The good news is that household food waste is one of the rare problems where the green choice and the cheap choice are exactly the same. Wasting less puts money straight back in your pocket while cutting the emissions tied to producing food you never eat.

How this calculator works

The calculator multiplies your weekly grocery spend by the share you estimate goes to waste, then scales it across the year. It's deliberately simple and transparent — there's no hidden data, just your own figures. The aim isn't precision to the penny; it's to make an invisible cost visible enough to act on.

Want a real number? Put a small caddy or bag by the bin for one week and add up what you throw out. Most people find the true figure higher than they'd guess — which is exactly what makes the easy wins so worthwhile.

Turn the number into savings

Pick one habit to start this week — meal planning is usually the highest-impact. Then layer in better storage, smarter shopping, and using up leftovers. Within a month or two you'll likely see the difference at the checkout.

  • Plan three or four meals before each shop and buy to the list.
  • Shop your fridge, freezer and cupboards first.
  • Store fruit, veg, bread and herbs the way they last longest.
  • Freeze anything you won't use in time.
  • Hold a weekly "use it up" meal to clear the fridge.
Questions

Food waste FAQ

How much food does the average household waste?
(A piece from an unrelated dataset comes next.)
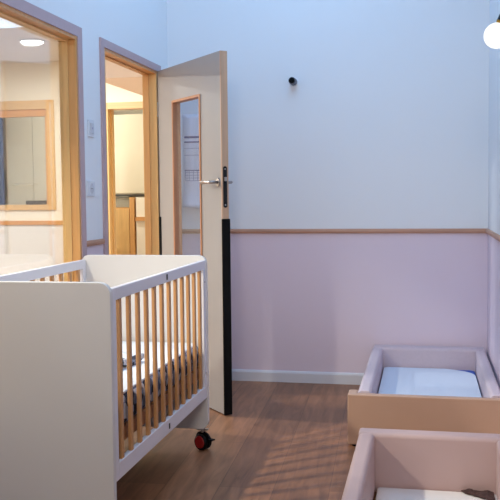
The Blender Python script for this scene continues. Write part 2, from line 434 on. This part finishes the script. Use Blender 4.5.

Studies suggest households throw away a meaningful share of the food they buy — often roughly a quarter to a third by value once you count spoiled produce, leftovers and forgotten fridge items. The exact figure varies, but most people are surprised how much it adds up to over a year.

Is this calculator accurate?

It's a rough estimate based on the figures you enter, meant for guidance and motivation rather than precision. The most useful number is your own: track what you actually bin for a week or two for a clearer picture.

What's the fastest way to waste less food?

Plan a few meals before you shop, store food properly, understand date labels, and keep a "use it up" night each week to clear the fridge. These habits cut waste and save money immediately.

Does wasting less food really help the planet?

Yes. Food production uses huge amounts of water, land and energy, and food rotting in landfill releases methane. Cutting waste is one of the most effective everyday climate actions — and it saves you money at the same time.

Small habits, real savings

You've seen the number — now make one change this week. Start with meal planning and let the wins build from there.